First, let me say that it is after 10 PM and it is still light, as I can see through the porthole in this cabin.

I was too poor for a proper window and too claustrophobic for an inside cabin, so Shack and I are down here on what amounts (almost) to the bottom floor – just above sea level.

This cruise to Alaska aboard the Norwegian Pearl was one of several ideas we considered for a big trip, in recognition of Shack’s having achieved 10 years. France and England were other contenders. He is happy with his choice (did I mention about the bottomless self-serve soft-serve?) but I am pining for some old city – Paris or London would have done nicely. I am not cut out for this kind of thing.

My heart sank when I got on board and was greeted by a pretty blond girl in a strapless knee-length red dress. Are we going for 1890s saloon here, I wondered, or is this just what the average cruiser expects by way of elegance? I mean, I am as fat and badly dressed as the rest of the crowd on board – well, not quite as badly dressed since I had sleeves - but I mean, really.

The décor in the reception area was apparently the result of a collaboration between Donald Trump and My Little Pony. I can hear it now:

Svend: "Pony, Donald, what we need in the reception area is something that will really blow their clogs off. Something elegant, like Vegas, and refined - like a high-end Bangkok brothel - but also something that will delight the eight-year-old girls and NASCAR fans we're expecting."


Well, really, you say, what were you expecting? It’s a cruise. Duh.

True -- but, in my defense, since the cruise line is Scandinavian, I suppose I was expecting some teak or something Danish-y. A little restraint. And since it was destination Alaska I thought there’d be a lot of outdoorsy types. Wrong and wrong.

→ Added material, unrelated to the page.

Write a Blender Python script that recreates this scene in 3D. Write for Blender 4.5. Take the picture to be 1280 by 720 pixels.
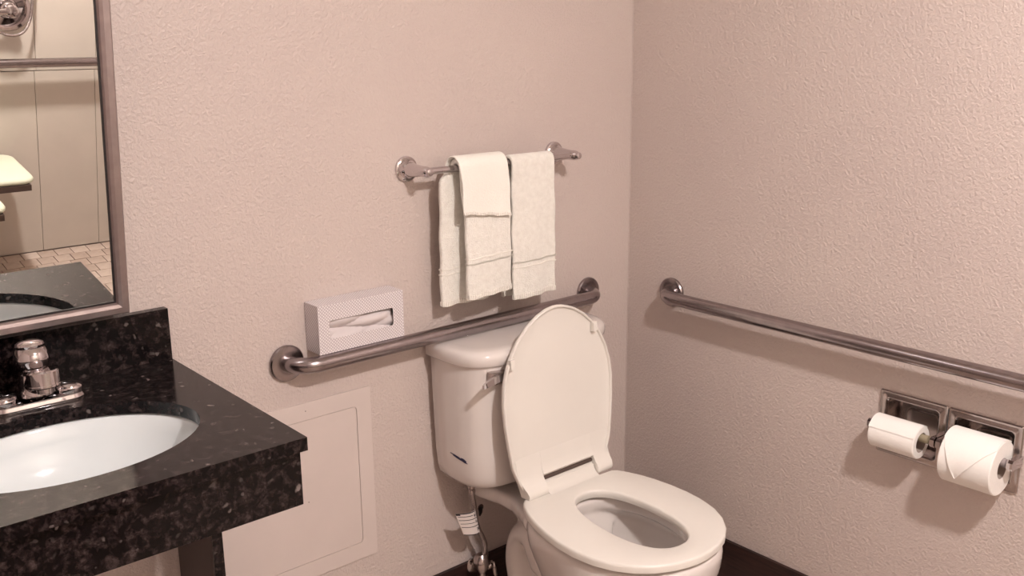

OK – Maybe I am being an bit harsh. Here’s what I like so far. I like our cabin. It has that cunning way of a ship in using the limited space to maximum advantage. I like the fittings of the ship itself – our porthole is like a manhole cover – solid and no corners cut. The decks are scrupulously cleaned and all the railings and every lick of paint is perfect. (I suppose, before they got around to upholstering banquettes and the bottom of the silver columns in the reception area with pink and turquoise, they had to build something that would not try to cheat the ocean). Today, also, I liked the view. We got to see the coast of British Columbia and it was gorgeous. We both like the shuffleboard – that oldest, lowest tech cruise pass time.

I will post this once I get some free wireless Internet somewhere. I did go online for 12 minutes today. I know because when I signed off I got a message about the $12.95 that I had spent for checking my email and saying hello to the Understudy. But that (the ceaseless merchandising and chiseling on board) is another story…. More later.